Talk About A Deep Bench

On the American Basketball Association side (yes they were legit enough to have radio broadcasts), the Nets had the legendary play-by-play voice of Marty Glickman (who also called Knicks’ games in the 40’s and 50’s and New York Giants’ football games on the radio), and had the baseball Hall-of-Fame pitcher Bob Gibson as commentator. Marv’s younger brother Al handled the radio duties another brother, Steve was calling television games) and then a few years later an excitable young man named John Sterling (yes – THAT John Sterling, who now does Yankee games on the radio) was there as the team transitioned to the NBA and would yell “Bullseye!” on made baskets by the hometown Nets .

Even back in the mid-1970’s, Sterling had a penchant for giving players nicknames: Bernard King was “Sky” or “B.B.”, Wilson Washington was “W.W”, shot-blocker George Johnson was “Swat”. When the Nets lost – which was quite often after the NBA-ABA merger – his voice couldn’t mask his frustration (“The Nets have no shooters!”). A true homer.

On those nights in the early 1970’s that Marv couldn’t clone himself while handling multiple duties, the classy Bob Wolff, then the TV voice of the Knicks, would fill in on the radio. Wolff, who passed away this past July at age 96 and called Don Larsen’s perfect game in the 1956 World Series, was rock-steady and never tried to make himself bigger than the game. He just described the action.

Imagine Bob Wolff as a substitute. In team sports we’d call that a deep bench.

No Local Games? No Problem. I Got Steam Heat.

Then there were those clear, cold winter nights when no local games were scheduled. I’d put my radio near the window or the radiator pipes in our apartment and would pull in some nearby out-of-town stations.

The easiest station to pull in was 1210 WCAU in Philadelphia which at the time was broadcasting  76ers basketball, Flyers’ hockey and Phillies’ baseball in the early 1970’s. The 76ers weren’t very good back then – actually, they were horrible – and it was actually painful to listen to Bill Campbell call their home games during their record-setting 9-win, 73-loss season back in 1973. Fortunately, on some nights the very powerful station out of Fort Wayne, Indiana, 1190 WOWO would obliterate almost everything on that end of the AM dial, including some local stations.
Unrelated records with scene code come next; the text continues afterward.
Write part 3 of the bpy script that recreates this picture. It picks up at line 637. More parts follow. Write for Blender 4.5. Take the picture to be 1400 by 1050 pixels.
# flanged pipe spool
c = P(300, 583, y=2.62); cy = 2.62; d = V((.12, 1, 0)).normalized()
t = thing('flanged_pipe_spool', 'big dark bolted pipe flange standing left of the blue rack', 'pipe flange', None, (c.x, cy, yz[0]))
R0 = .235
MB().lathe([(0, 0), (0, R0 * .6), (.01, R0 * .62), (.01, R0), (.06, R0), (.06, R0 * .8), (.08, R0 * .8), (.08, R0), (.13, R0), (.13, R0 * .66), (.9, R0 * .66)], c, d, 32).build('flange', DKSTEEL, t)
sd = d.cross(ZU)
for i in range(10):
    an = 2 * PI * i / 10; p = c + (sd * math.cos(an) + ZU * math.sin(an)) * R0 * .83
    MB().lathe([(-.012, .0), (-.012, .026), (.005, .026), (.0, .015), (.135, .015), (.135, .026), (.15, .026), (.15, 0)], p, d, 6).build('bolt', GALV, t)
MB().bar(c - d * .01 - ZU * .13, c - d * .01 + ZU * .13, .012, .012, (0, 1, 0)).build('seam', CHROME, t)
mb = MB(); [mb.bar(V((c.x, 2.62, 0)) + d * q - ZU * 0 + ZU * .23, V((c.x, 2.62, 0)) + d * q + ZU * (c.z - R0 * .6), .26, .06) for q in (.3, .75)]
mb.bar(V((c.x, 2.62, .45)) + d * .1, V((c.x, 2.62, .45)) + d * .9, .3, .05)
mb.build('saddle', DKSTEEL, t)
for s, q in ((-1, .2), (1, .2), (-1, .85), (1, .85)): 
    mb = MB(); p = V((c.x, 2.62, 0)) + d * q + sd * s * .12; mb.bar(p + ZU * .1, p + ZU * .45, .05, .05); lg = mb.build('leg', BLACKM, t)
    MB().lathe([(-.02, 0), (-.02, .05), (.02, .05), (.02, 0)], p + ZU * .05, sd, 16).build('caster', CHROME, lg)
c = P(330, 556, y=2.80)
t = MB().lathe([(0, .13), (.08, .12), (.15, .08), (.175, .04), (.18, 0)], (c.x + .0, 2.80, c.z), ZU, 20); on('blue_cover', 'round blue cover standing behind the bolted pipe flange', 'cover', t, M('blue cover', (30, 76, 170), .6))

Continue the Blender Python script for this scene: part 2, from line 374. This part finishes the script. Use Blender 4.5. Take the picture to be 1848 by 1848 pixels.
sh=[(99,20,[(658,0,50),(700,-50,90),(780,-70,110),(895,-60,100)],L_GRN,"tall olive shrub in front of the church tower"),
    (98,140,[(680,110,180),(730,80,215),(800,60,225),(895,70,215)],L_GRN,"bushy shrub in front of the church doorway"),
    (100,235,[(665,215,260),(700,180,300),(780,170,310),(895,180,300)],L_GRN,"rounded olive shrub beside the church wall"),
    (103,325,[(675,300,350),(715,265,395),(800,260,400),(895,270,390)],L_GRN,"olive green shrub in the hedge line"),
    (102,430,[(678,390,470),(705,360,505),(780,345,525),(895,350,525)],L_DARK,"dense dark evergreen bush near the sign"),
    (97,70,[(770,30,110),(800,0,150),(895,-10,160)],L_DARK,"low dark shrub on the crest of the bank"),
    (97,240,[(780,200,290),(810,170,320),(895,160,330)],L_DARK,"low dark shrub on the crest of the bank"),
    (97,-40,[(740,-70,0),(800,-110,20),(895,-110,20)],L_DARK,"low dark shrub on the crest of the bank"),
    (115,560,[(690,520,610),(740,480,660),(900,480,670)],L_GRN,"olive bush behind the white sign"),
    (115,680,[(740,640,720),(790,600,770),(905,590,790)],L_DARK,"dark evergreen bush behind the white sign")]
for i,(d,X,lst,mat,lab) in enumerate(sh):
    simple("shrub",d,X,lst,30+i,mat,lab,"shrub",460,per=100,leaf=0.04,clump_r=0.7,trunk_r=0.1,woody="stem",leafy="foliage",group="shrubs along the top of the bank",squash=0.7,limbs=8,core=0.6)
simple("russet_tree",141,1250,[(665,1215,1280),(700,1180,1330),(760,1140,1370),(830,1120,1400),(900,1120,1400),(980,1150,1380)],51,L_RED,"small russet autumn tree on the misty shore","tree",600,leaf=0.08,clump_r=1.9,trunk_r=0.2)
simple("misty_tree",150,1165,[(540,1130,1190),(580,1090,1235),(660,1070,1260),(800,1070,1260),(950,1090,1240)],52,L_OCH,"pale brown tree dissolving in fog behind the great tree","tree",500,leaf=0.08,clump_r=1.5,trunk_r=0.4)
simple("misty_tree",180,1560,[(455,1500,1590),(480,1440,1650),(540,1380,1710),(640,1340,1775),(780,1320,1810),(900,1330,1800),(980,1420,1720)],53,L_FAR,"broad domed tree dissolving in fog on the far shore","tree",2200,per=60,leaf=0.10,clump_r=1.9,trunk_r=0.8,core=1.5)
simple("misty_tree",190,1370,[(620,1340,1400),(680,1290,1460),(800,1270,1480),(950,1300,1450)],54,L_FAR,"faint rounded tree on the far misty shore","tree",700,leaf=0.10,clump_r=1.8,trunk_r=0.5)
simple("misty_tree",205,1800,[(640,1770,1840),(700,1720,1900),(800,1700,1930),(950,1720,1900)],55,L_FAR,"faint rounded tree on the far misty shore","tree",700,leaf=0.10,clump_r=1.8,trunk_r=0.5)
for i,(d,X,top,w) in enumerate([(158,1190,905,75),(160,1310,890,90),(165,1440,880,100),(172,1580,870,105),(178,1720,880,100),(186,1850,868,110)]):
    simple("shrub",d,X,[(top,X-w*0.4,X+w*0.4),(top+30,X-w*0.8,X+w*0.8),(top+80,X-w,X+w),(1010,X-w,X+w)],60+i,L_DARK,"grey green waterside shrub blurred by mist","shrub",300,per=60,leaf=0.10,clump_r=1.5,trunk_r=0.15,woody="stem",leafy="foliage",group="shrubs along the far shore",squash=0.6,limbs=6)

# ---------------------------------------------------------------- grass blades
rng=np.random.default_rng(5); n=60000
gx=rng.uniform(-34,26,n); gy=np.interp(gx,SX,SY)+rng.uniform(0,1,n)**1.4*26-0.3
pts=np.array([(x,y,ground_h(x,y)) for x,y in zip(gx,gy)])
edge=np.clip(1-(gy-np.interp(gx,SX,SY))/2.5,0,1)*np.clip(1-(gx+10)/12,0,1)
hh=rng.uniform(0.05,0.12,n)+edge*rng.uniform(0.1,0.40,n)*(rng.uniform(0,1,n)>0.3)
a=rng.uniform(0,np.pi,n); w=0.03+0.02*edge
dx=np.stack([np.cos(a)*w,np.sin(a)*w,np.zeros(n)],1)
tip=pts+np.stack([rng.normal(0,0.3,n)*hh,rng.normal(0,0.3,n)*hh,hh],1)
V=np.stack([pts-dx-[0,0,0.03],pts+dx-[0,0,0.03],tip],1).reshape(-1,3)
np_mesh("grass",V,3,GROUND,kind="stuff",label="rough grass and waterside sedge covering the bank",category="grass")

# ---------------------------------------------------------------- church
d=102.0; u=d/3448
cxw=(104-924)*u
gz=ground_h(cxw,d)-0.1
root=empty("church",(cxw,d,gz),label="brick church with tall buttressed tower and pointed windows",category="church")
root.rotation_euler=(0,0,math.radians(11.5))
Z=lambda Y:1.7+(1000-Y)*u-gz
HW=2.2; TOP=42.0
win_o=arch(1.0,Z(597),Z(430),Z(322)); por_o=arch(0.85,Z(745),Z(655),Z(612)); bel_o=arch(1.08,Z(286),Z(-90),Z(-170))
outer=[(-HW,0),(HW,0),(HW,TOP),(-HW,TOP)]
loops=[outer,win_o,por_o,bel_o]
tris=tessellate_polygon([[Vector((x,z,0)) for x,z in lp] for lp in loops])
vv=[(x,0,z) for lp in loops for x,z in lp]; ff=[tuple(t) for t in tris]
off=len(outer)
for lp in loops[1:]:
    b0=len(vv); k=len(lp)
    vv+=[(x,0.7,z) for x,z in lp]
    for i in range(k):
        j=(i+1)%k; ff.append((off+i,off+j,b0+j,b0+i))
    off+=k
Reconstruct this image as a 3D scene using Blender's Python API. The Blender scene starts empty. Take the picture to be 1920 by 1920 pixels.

They carried the games of the Fort Wayne Komets, a minor-league hockey team and some college basketball games.

On very clear nights, the radio would pick up 1110 WWWE in Cleveland, where the expansion Cavaliers were going through the NBA hazing process. The signal would fade in and out but was still audible enough to hear Joe Tait tell you the Cavs were losing most nights. Names like Austin Carr and Bingo Smith come to mind.

Then the Knicks traded Walt Frazier to the Cavs in 1977. Too painful to listen after that.

And on those crystal-clear nights, you could pick up a very faint signal from WSB Radio in Atlanta, where former Atlanta Braves TBS basketball announcer Skip Caray was working the radio mic. The station’s frequency – 750AM – was right next to the powerful 770 WABC Radio in New York City, so the chances of getting a clear signal were remote. It must have been very difficult to accurately describe the antics of someone as unpredictable as Pistol Pete Maravich.

Tuning in to those Hawks games and the ones in Cleveland were particularly galling at times because the signal would just die out after a certain time, usually before the game ended.

Not Quite The 8-Track Player, But...

I’m sure the radio voices of today are every bit as detailed as the ones from 40-50 years ago; we simply aren’t as dependent upon their game calls as we were decades ago. On most nights, those old-time voices were as close as we could get to real-time updates without actually being at the game.

And on most nights, they made us feel like we were in the building.